Jake and Mabel into action and REASONS force them to hold hands and him to carry her.

While Eve possesses Ezekiel to beat up angry possessed people – then Eve is restored. It’s working – but they can’t hear Ezekiel yell at them to stop and they turn off the machine. Mabel collapses.

In the Annex Cassandra adds again then difference between Eve (trapped for a day) and everyone else (trapped for a century). They couldn’t know it would work. Everyone is still trapped and they can’t even communicate any more. As Eve puts it – sometimes you just lose.

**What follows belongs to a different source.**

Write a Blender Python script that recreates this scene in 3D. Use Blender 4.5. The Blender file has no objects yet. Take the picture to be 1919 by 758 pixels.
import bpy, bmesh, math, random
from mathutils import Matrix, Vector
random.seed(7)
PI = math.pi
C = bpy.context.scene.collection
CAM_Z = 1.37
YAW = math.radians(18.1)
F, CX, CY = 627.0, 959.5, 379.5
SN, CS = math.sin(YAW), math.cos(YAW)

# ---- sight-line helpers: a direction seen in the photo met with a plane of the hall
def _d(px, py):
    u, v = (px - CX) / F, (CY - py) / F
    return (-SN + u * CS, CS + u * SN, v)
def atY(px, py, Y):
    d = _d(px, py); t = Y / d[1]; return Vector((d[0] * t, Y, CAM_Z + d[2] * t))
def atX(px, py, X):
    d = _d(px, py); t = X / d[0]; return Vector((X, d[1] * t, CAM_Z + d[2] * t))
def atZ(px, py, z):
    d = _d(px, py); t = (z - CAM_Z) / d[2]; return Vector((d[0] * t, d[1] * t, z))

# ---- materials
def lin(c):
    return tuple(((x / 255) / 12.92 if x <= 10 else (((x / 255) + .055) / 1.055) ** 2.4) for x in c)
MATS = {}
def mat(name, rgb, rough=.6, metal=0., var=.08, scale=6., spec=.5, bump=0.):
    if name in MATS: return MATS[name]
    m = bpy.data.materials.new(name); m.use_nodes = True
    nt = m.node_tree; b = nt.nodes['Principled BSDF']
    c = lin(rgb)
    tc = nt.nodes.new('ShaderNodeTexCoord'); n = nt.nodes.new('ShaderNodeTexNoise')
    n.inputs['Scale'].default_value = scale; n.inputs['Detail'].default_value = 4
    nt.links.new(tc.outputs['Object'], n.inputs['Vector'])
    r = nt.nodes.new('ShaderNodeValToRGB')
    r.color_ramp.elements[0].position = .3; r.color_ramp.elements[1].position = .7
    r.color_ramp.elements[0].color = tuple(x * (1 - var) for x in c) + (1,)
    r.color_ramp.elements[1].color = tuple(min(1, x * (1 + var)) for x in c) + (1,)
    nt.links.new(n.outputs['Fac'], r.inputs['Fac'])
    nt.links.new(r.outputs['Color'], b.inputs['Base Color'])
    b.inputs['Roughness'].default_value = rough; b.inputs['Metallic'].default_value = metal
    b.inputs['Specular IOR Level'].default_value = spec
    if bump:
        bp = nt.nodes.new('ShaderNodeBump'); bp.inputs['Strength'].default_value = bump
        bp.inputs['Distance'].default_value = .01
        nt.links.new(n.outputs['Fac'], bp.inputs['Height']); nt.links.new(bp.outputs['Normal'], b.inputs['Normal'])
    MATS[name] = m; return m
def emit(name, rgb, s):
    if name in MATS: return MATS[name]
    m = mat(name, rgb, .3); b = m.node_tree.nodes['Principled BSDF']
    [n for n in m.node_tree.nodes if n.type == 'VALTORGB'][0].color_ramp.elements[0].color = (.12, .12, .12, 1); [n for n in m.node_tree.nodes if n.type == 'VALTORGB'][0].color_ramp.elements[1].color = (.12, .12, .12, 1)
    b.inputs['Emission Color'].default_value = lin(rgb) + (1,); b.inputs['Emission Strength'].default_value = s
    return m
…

Jenkins does bring out a book for Eve to make a note so that future Librarians know there’s a problem to fix

Jake visits Paris as Mabel wanted to.











This show really has grown on me – the interactions between the characters makes it for me. I like how Eve maintains leadership while at the same time recognising the far greater expertise of the others and encouraging them to follow that knowledge and those instincts. It’s a really nicely nuanced bit of characterisation. It would have been easy to turn her into the muscle – but she’s so much more than that. Then of course there’s lots of fun in the way Cassandra and Jake bounce off each other

And Jenkins is awesome. Of course. And I loved Ezekiel’s moral boundary – there’s a line there, he’s not the complete immoral rogue, there are lines he adamantly will not cross and over which he is far more unforgiving than the others.


I think this episode was, obviously, sad but it was also important and necessary and something that surprised me. They lost. I mean, Jenkins offers a hope for the future, but it’s definitely a loss. Sometime you lose and I think that’s something a lot of shows, especially ones as zany as this one, miss.